Exercise:
Report the count of lines below in which the string "from" occurs; include nothing else.

(Entries with scene source code)
○ ○ ○ ○ ○

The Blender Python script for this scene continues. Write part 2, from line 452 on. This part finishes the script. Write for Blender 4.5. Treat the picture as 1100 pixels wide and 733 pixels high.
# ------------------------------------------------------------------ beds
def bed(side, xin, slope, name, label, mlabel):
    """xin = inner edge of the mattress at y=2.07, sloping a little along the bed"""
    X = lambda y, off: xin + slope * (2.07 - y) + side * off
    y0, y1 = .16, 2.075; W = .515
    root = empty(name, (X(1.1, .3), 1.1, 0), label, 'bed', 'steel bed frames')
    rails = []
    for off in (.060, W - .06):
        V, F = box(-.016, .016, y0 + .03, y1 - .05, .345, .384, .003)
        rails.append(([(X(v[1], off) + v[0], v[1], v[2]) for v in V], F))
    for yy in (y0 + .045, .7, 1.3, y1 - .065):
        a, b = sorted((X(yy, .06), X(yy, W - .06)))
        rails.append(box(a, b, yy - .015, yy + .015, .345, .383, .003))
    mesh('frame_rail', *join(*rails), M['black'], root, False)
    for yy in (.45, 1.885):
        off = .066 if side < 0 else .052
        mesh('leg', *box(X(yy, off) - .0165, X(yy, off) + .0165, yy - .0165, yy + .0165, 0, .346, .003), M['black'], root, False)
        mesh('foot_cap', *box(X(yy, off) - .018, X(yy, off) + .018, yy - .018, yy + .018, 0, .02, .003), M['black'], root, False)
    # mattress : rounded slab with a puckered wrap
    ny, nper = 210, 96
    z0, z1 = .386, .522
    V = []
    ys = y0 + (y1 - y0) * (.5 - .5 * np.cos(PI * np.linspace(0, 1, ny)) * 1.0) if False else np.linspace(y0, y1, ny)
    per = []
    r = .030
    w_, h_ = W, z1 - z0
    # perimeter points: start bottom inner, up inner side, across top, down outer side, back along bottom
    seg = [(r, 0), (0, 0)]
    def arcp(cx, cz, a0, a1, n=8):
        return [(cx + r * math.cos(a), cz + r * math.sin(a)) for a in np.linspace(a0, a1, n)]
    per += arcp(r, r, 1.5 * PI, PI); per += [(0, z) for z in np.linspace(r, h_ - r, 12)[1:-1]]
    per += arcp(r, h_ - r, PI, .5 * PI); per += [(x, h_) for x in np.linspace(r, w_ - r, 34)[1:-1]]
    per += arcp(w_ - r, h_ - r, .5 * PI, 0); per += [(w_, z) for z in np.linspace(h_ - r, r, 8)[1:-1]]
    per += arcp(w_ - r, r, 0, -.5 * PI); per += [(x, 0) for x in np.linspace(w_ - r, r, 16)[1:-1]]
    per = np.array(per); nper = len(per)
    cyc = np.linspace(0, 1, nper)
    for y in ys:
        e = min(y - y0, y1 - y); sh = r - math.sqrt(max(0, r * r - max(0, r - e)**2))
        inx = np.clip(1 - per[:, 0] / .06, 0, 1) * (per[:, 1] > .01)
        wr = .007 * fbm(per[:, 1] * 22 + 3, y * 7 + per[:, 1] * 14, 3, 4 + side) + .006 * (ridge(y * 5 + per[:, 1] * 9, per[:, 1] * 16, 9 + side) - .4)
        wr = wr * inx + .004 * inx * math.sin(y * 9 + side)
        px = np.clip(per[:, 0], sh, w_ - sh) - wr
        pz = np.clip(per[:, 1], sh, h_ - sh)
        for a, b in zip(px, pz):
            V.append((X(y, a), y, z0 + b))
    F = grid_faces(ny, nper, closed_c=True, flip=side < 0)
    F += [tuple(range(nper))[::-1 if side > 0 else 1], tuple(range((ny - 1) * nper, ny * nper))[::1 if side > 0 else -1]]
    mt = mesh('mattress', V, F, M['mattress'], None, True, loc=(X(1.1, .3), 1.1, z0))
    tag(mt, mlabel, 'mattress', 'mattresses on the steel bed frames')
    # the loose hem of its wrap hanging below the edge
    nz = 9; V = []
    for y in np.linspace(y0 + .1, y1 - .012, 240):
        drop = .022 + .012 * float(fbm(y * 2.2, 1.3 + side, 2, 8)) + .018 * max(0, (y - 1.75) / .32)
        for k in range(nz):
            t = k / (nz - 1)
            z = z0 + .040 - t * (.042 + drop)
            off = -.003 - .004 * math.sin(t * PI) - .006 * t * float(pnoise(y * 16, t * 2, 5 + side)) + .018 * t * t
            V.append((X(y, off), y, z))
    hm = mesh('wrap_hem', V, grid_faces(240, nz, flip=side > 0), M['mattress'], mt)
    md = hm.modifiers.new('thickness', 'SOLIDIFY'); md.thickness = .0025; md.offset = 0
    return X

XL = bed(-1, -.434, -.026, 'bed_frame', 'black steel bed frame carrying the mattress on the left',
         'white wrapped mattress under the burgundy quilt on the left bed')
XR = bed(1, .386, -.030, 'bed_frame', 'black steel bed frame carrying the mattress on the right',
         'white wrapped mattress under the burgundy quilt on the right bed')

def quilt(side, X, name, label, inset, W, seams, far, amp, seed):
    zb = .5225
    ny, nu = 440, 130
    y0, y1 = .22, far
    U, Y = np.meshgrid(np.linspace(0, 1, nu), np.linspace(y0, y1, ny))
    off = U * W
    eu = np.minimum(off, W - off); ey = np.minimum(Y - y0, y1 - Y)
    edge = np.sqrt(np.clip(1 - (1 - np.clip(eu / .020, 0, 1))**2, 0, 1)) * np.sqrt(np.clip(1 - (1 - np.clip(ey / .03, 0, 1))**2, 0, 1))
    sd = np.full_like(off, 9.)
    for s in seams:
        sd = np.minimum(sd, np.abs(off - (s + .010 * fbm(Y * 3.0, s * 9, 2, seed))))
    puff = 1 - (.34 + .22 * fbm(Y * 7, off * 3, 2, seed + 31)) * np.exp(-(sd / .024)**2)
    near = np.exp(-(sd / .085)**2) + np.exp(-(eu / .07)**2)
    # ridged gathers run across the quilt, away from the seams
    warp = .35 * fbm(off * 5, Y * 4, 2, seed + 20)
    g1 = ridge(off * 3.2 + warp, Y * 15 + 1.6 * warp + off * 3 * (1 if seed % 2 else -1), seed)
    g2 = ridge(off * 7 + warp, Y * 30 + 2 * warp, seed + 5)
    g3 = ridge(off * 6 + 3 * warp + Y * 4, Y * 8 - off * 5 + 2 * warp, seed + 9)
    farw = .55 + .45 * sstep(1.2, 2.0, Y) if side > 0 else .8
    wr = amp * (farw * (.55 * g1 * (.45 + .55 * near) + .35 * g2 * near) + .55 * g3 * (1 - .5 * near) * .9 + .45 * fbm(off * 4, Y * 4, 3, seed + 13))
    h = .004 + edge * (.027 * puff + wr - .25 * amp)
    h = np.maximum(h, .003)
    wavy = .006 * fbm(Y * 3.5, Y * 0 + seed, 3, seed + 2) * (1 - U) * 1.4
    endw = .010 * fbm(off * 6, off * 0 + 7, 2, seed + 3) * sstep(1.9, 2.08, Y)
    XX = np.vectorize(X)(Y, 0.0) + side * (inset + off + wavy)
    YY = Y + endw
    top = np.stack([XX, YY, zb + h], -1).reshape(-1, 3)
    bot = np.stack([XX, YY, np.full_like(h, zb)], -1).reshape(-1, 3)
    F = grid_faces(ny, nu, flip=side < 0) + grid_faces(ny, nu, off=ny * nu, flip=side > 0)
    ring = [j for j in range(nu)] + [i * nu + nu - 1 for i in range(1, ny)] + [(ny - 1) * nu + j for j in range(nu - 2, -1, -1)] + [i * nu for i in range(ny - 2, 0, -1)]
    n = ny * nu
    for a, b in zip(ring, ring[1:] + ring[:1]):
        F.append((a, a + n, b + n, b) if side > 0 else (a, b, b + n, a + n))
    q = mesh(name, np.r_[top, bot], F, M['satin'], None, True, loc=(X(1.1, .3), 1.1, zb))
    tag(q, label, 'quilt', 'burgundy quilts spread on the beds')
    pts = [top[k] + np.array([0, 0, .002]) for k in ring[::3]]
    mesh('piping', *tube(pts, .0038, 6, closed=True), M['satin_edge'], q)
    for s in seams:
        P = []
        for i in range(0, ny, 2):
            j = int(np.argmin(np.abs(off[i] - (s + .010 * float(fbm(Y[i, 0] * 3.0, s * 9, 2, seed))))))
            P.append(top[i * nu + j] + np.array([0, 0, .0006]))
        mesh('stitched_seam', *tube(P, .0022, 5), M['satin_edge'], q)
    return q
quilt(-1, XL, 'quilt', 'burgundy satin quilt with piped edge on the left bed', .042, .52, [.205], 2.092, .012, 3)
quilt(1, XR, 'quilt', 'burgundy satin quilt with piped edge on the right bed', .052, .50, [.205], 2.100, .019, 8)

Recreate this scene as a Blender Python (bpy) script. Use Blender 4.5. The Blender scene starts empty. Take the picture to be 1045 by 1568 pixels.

○ ○ ○ ○ ○

Final result:
2